Anche l’attaccante è stato trovato, Andrè Silva sarà il prossimo centravanti del Milan. I rossoneri hanno iniziato alla grande questa campagna acquisti ma, oltre al mercato in entrata, sono anche concentrati sulla questione riguardante il futuro di Gigio Donnarumma. I rossoneri hanno presentato la loro, importantissima, offerta al giovane portiere classe ’99 ed ora attendono la risposta.

"Sono molto legato al Milan"

E finalmente Donnarumma è tornato a parlare del suo futuro, in un’intervista che verrà pubblicata sul numero di GQ in edicola domani. "Sto cercando casa a Milano - si legge in un'anticipazione - Un appartamento grande, dove ci sia spazio per tutti i miei cari, e siccome il centro di Milano è bellissimo lo cerco lì. Mi sento pronto. Futuro? Sono sereno, perché tutte le parti di questa trattativa conoscono la mia volontà. Con Mino ed Enzo Raiola, che fu il primo a notarmi, e con la mia famiglia formiamo una squadra. Sono molto legato al Milan. Io erede di Buffon? Lui è un mito, il classico tipo che riesce a farsi voler bene da tutti - dice Donnarumma - Scherza, tiene su l’ambiente, a me ha dato un sacco di consigli. Quando ci alleniamo insieme cerco di rubargli i segreti del mestiere, perché tecnicamente è fantastico".

"Già da piccolo paravo dei tiri che non dovevo parare"
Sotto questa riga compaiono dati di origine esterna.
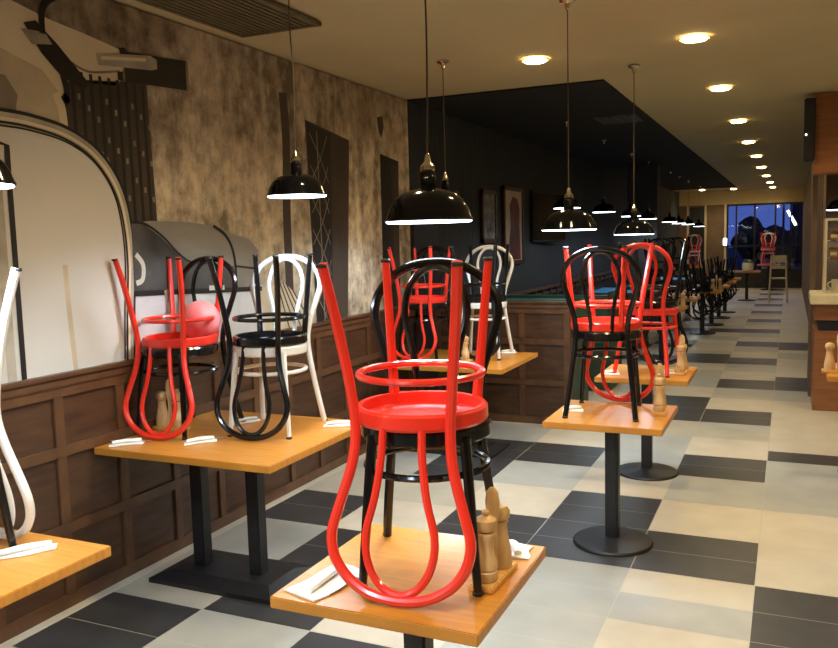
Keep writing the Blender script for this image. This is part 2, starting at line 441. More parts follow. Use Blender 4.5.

Donnarumma, poi, parla anche del suo passato e degli inizi al Club Napoli: "Avevo quattro anni, mi ci aveva portato lo zio Enrico, che purtroppo se ne è andato troppo presto – racconta - Poi cominciò ad accompagnarmi mia madre, sono molto mammone. E per quanto le categorie crescessero in fretta, per un bel pezzo pretesi di averla dietro alla porta, che altrimenti mi mettevo a piangere. Credo che la situazione avesse del grottesco: questo ragazzo grande e grosso − ero fuori scala già da bambino − che lasciava increduli gli attaccanti avversari per quante ne parava, ma che appena la mamma spariva per un caffè scoppiava in lacrime. Già da piccolo paravo dei tiri che un bimbo della mia età non avrebbe dovuto parare. Sul momento non me ne rendevo conto: mi tuffavo anche se la palla era molto angolata, la pigliavo o la deviavo in angolo, tornavo subito in piedi. Ecco, era lì che alzavo lo sguardo su compagni e avversari, per scoprire che avevano tutti gli occhi sgranati, a partire da quello che aveva tirato, e che non si capacitava di come un pallone così ben diretto non fosse finito in gol. Dopo le prime volte i compagni cominciarono ad abituarsi, mi battevano il cinque e si davano di gomito, erano felici per quella specie di magia, e io con loro. Gli avversari invece cambiavano, partita dopo partita, e quell’espressione di stupefatta delusione si ripeteva su facce sempre nuove".